Copy out each line of the material below with no changes.

— start —

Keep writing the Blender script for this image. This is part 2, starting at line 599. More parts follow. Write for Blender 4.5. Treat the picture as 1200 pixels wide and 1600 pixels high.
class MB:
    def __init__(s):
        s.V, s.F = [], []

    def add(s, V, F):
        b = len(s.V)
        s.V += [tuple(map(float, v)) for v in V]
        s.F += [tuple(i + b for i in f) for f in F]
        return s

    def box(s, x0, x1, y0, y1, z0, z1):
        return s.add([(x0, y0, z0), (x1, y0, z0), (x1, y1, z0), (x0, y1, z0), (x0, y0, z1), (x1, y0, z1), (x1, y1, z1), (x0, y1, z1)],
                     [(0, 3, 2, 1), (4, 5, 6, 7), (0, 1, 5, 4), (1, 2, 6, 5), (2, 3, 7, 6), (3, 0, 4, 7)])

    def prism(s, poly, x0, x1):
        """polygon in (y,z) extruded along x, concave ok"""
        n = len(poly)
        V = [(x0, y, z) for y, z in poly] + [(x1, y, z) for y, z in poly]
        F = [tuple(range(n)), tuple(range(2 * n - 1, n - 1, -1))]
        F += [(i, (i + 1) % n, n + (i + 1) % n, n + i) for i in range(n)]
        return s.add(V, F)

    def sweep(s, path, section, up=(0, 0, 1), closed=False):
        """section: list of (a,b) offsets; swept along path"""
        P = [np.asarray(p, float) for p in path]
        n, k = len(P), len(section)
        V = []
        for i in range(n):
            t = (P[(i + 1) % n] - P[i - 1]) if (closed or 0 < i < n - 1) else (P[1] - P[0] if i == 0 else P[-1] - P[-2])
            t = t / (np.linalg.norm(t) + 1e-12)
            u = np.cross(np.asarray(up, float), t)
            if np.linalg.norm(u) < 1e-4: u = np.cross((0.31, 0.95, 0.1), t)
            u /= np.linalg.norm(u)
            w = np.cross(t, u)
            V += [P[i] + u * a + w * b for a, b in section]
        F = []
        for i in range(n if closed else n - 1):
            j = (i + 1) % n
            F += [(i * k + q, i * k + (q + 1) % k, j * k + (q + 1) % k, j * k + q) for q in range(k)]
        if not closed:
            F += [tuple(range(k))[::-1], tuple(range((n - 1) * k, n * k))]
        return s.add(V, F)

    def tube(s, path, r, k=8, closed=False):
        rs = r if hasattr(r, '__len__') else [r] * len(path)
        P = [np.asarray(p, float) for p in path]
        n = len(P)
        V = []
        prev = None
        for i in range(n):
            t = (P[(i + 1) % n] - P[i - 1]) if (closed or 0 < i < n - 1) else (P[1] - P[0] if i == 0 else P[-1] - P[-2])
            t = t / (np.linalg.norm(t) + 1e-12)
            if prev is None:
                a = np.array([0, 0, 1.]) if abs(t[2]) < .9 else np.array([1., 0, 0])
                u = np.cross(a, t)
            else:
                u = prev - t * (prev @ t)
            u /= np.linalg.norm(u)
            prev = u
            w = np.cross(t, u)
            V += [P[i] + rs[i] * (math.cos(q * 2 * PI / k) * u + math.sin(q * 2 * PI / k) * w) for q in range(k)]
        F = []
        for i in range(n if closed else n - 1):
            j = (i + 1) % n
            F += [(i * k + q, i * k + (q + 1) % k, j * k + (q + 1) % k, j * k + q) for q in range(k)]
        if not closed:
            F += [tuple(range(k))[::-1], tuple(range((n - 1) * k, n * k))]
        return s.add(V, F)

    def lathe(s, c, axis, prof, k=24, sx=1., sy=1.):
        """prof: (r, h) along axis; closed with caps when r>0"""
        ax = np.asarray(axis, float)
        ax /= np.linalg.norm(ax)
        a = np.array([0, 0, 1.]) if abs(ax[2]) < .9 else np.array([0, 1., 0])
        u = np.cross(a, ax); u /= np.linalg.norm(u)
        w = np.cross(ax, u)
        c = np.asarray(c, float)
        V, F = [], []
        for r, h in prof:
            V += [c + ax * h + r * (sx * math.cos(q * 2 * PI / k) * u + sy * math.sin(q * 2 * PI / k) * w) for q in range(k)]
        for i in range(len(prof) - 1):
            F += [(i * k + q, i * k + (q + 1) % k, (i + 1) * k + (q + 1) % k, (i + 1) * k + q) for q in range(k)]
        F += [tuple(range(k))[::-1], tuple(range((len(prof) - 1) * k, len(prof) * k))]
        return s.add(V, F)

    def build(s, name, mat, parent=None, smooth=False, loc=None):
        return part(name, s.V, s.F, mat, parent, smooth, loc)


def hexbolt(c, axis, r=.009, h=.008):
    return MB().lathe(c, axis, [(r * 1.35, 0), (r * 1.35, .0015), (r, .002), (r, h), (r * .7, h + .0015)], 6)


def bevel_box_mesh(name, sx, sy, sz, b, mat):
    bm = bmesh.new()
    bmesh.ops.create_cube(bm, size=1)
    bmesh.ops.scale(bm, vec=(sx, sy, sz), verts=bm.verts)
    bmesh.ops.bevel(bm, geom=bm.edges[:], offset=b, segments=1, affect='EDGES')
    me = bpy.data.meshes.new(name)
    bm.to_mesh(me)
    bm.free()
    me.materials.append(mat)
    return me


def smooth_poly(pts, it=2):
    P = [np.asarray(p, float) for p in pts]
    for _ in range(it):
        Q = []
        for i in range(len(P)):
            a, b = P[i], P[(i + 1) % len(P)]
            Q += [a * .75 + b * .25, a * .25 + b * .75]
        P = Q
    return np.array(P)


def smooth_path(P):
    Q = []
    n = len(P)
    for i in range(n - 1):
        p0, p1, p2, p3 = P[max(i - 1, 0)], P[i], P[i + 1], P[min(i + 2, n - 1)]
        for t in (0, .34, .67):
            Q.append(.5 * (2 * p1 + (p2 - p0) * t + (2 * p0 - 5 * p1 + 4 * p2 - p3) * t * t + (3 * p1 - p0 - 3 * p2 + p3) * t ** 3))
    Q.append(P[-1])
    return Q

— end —

• Finished exercise:
Keep writing the Blender script for this image. This is part 2, starting at line 599. More parts follow. Write for Blender 4.5. Treat the picture as 1200 pixels wide and 1600 pixels high.
class MB:
    def __init__(s):
        s.V, s.F = [], []

    def add(s, V, F):
        b = len(s.V)
        s.V += [tuple(map(float, v)) for v in V]
        s.F += [tuple(i + b for i in f) for f in F]
        return s

    def box(s, x0, x1, y0, y1, z0, z1):
        return s.add([(x0, y0, z0), (x1, y0, z0), (x1, y1, z0), (x0, y1, z0), (x0, y0, z1), (x1, y0, z1), (x1, y1, z1), (x0, y1, z1)],
                     [(0, 3, 2, 1), (4, 5, 6, 7), (0, 1, 5, 4), (1, 2, 6, 5), (2, 3, 7, 6), (3, 0, 4, 7)])

    def prism(s, poly, x0, x1):
        """polygon in (y,z) extruded along x, concave ok"""
        n = len(poly)
        V = [(x0, y, z) for y, z in poly] + [(x1, y, z) for y, z in poly]
        F = [tuple(range(n)), tuple(range(2 * n - 1, n - 1, -1))]
        F += [(i, (i + 1) % n, n + (i + 1) % n, n + i) for i in range(n)]
        return s.add(V, F)

    def sweep(s, path, section, up=(0, 0, 1), closed=False):
        """section: list of (a,b) offsets; swept along path"""
        P = [np.asarray(p, float) for p in path]
        n, k = len(P), len(section)
        V = []
        for i in range(n):
            t = (P[(i + 1) % n] - P[i - 1]) if (closed or 0 < i < n - 1) else (P[1] - P[0] if i == 0 else P[-1] - P[-2])
            t = t / (np.linalg.norm(t) + 1e-12)
            u = np.cross(np.asarray(up, float), t)
            if np.linalg.norm(u) < 1e-4: u = np.cross((0.31, 0.95, 0.1), t)
            u /= np.linalg.norm(u)
            w = np.cross(t, u)
            V += [P[i] + u * a + w * b for a, b in section]
        F = []
        for i in range(n if closed else n - 1):
            j = (i + 1) % n
            F += [(i * k + q, i * k + (q + 1) % k, j * k + (q + 1) % k, j * k + q) for q in range(k)]
        if not closed:
            F += [tuple(range(k))[::-1], tuple(range((n - 1) * k, n * k))]
        return s.add(V, F)

    def tube(s, path, r, k=8, closed=False):
        rs = r if hasattr(r, '__len__') else [r] * len(path)
        P = [np.asarray(p, float) for p in path]
        n = len(P)
        V = []
        prev = None
        for i in range(n):
            t = (P[(i + 1) % n] - P[i - 1]) if (closed or 0 < i < n - 1) else (P[1] - P[0] if i == 0 else P[-1] - P[-2])
            t = t / (np.linalg.norm(t) + 1e-12)
            if prev is None:
                a = np.array([0, 0, 1.]) if abs(t[2]) < .9 else np.array([1., 0, 0])
                u = np.cross(a, t)
            else:
                u = prev - t * (prev @ t)
            u /= np.linalg.norm(u)
            prev = u
            w = np.cross(t, u)
            V += [P[i] + rs[i] * (math.cos(q * 2 * PI / k) * u + math.sin(q * 2 * PI / k) * w) for q in range(k)]
        F = []
        for i in range(n if closed else n - 1):
            j = (i + 1) % n
            F += [(i * k + q, i * k + (q + 1) % k, j * k + (q + 1) % k, j * k + q) for q in range(k)]
        if not closed:
            F += [tuple(range(k))[::-1], tuple(range((n - 1) * k, n * k))]
        return s.add(V, F)

    def lathe(s, c, axis, prof, k=24, sx=1., sy=1.):
        """prof: (r, h) along axis; closed with caps when r>0"""
        ax = np.asarray(axis, float)
        ax /= np.linalg.norm(ax)
        a = np.array([0, 0, 1.]) if abs(ax[2]) < .9 else np.array([0, 1., 0])
        u = np.cross(a, ax); u /= np.linalg.norm(u)
        w = np.cross(ax, u)
        c = np.asarray(c, float)
        V, F = [], []
        for r, h in prof:
            V += [c + ax * h + r * (sx * math.cos(q * 2 * PI / k) * u + sy * math.sin(q * 2 * PI / k) * w) for q in range(k)]
        for i in range(len(prof) - 1):
            F += [(i * k + q, i * k + (q + 1) % k, (i + 1) * k + (q + 1) % k, (i + 1) * k + q) for q in range(k)]
        F += [tuple(range(k))[::-1], tuple(range((len(prof) - 1) * k, len(prof) * k))]
        return s.add(V, F)

    def build(s, name, mat, parent=None, smooth=False, loc=None):
        return part(name, s.V, s.F, mat, parent, smooth, loc)


def hexbolt(c, axis, r=.009, h=.008):
    return MB().lathe(c, axis, [(r * 1.35, 0), (r * 1.35, .0015), (r, .002), (r, h), (r * .7, h + .0015)], 6)


def bevel_box_mesh(name, sx, sy, sz, b, mat):
    bm = bmesh.new()
    bmesh.ops.create_cube(bm, size=1)
    bmesh.ops.scale(bm, vec=(sx, sy, sz), verts=bm.verts)
    bmesh.ops.bevel(bm, geom=bm.edges[:], offset=b, segments=1, affect='EDGES')
    me = bpy.data.meshes.new(name)
    bm.to_mesh(me)
    bm.free()
    me.materials.append(mat)
    return me


def smooth_poly(pts, it=2):
    P = [np.asarray(p, float) for p in pts]
    for _ in range(it):
        Q = []
        for i in range(len(P)):
            a, b = P[i], P[(i + 1) % len(P)]
            Q += [a * .75 + b * .25, a * .25 + b * .75]
        P = Q
    return np.array(P)


def smooth_path(P):
    Q = []
    n = len(P)
    for i in range(n - 1):
        p0, p1, p2, p3 = P[max(i - 1, 0)], P[i], P[i + 1], P[min(i + 2, n - 1)]
        for t in (0, .34, .67):
            Q.append(.5 * (2 * p1 + (p2 - p0) * t + (2 * p0 - 5 * p1 + 4 * p2 - p3) * t * t + (3 * p1 - p0 - 3 * p2 + p3) * t ** 3))
    Q.append(P[-1])
    return Q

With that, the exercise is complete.